東京高等裁判所 その2

事実認定の誤り

事実認定の遺脱

  1. Tは、一審において、本件懲戒解雇は、コニカによる違法な時間外労働規制に端を発した労働紛争である、という客観的事実を具体的に主張し(一審の書類)、本件懲戒解雇の本質は、Tの正当な労働条件改善を求める争議行為に対し、これを嫌悪するコニカがTを排除しようとして、コニカ労組の容認のもとに懲戒解雇処分に仮託して行ったところにある旨指摘した(一審の書類)。
  2. すなわち、Tは、本社採用の正社員として、雇用されたが、所属部署には、タイムレコーダーも設置されておらず、記録上は、時間外労働の事実が表示されない扱いになっていたため、時間外賃金は、ほとんど支払われない実態であったこと、Tの勤務も、退社時間が午後10時過ぎになることが多くあり、月に2日か3日は、休日出勤もあったが、時間外労働については、割増賃金は言うに及ばず当該賃金さえ支払われていなかったこと、これに対し、Tは、入社当時からコニカに改善を求めていたが、一向に改善されることなく、残業代の支払いのないサービス残業の実態は、継続していたこと、数年後、Tは、時間外労働の問題について、改善を要望したところ、上司のU課長から、「人員施策について」と題する文書(甲12)を示され、コニカでは、会社の方針として、残業代を支払わないといっている旨説明されたこと、その後間もなく、Tは、事前にはもちろん直後にも何らの告知や説明もないまま、8級職から7級職に降級されたこと、Tが上記降級の事実を初めて知ったのは、東京本社の人事部に呼び出された際、M人事課長から説明されたときであり、降級理由については、その際も具体的説明がなく、Tは、どのような理由で降級されたかを知る由はなかったこと、Tがコニカ側の降級の理由を初めて知ったのは、それから4年近くも経て、コニカ労組に呼び出されたときであるが、その際、見せられたコニカのコニカ労組宛文書によると、「3年間新規顧客開拓ゼロ」という明らかに事実に反することが降級事由の1つにされていたこと、等につき、Tは、具体的事実を主張した。
  3. ところが、一審判決は、上記重要事実には全く触れず、判断を欠落させたまま、「証拠(後掲のもの)及び弁論の全趣旨によれば,次の事実が認められる。
    (ア)Tは,勤務成績の不良を理由に8等級から7等級に降級させられた。
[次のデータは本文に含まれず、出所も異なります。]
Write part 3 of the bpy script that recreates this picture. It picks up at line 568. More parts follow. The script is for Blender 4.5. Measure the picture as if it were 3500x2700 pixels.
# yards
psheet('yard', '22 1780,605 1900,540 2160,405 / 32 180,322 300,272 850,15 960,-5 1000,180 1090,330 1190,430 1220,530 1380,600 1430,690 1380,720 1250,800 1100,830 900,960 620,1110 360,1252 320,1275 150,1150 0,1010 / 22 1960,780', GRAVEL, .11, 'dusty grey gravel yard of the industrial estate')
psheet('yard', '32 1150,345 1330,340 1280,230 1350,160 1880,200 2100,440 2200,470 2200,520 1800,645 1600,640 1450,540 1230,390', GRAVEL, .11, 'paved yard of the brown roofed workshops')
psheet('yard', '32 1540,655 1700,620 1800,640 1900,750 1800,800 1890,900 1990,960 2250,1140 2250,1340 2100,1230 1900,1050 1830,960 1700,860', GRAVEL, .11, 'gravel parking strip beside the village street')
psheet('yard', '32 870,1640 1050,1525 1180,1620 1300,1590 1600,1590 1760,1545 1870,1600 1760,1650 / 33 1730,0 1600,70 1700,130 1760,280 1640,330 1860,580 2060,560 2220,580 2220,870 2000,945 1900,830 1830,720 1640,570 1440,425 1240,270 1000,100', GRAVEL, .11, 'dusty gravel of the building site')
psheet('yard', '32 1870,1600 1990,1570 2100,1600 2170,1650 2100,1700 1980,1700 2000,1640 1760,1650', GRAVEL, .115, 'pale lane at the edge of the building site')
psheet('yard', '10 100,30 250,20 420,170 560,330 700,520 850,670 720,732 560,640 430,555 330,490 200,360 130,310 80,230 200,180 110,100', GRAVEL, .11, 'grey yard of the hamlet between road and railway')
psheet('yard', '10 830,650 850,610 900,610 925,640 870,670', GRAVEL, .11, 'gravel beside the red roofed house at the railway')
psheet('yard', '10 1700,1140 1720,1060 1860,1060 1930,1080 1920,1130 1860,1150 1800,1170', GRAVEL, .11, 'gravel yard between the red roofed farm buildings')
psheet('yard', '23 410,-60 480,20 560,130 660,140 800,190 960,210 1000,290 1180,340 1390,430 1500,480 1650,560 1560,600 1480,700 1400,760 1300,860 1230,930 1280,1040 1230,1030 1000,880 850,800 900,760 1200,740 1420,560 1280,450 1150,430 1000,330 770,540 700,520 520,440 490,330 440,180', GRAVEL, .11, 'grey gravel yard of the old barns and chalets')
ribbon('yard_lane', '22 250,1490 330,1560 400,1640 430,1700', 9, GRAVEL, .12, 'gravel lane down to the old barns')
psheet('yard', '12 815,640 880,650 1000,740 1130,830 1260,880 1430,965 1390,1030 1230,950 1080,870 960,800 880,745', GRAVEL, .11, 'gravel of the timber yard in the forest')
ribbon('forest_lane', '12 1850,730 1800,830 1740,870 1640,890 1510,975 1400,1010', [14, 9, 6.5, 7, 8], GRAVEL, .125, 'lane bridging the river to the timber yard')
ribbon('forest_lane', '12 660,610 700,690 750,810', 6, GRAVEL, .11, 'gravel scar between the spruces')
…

Tは,そのころから,降級処分は納得できない,残業代が支払われていないと主張し,管理職との間で数回面談した。Tは,日野工場へ異動した後も,管理職との間で数回面談するとともに,当時所属していたコニカ労働組合に対し,Tの労働条件についてコニカとの間で協議するよう求めた。ところが,Tは,コニカ労働組合はTのために適切に対応してくれないとして,ユニオンに加入した。」(判決書)などと事実をまとめている。
  4. しかし、上記のような事実のまとめ方は、降級処分を受けるに至った重要な原因であるコニカによる違法な時間外労働賃金規制の実態に目を覆い、Tの不満がいかにも個人的な降級処分だけにあったかのような印象と誤解を与えるものであり、正確に背景事実を摘示していない。
  5. したがって、一審判決の上記判示は、本件解雇処分の重要な背景事実に関する客観的事実につき、意識的に判断を遺脱しているものというべきであり、この判断の遺脱は、本件懲戒解雇の正当性の判断に重要な影響を与えていることは、明らかであるから、一審判決は、取り消されるべきである。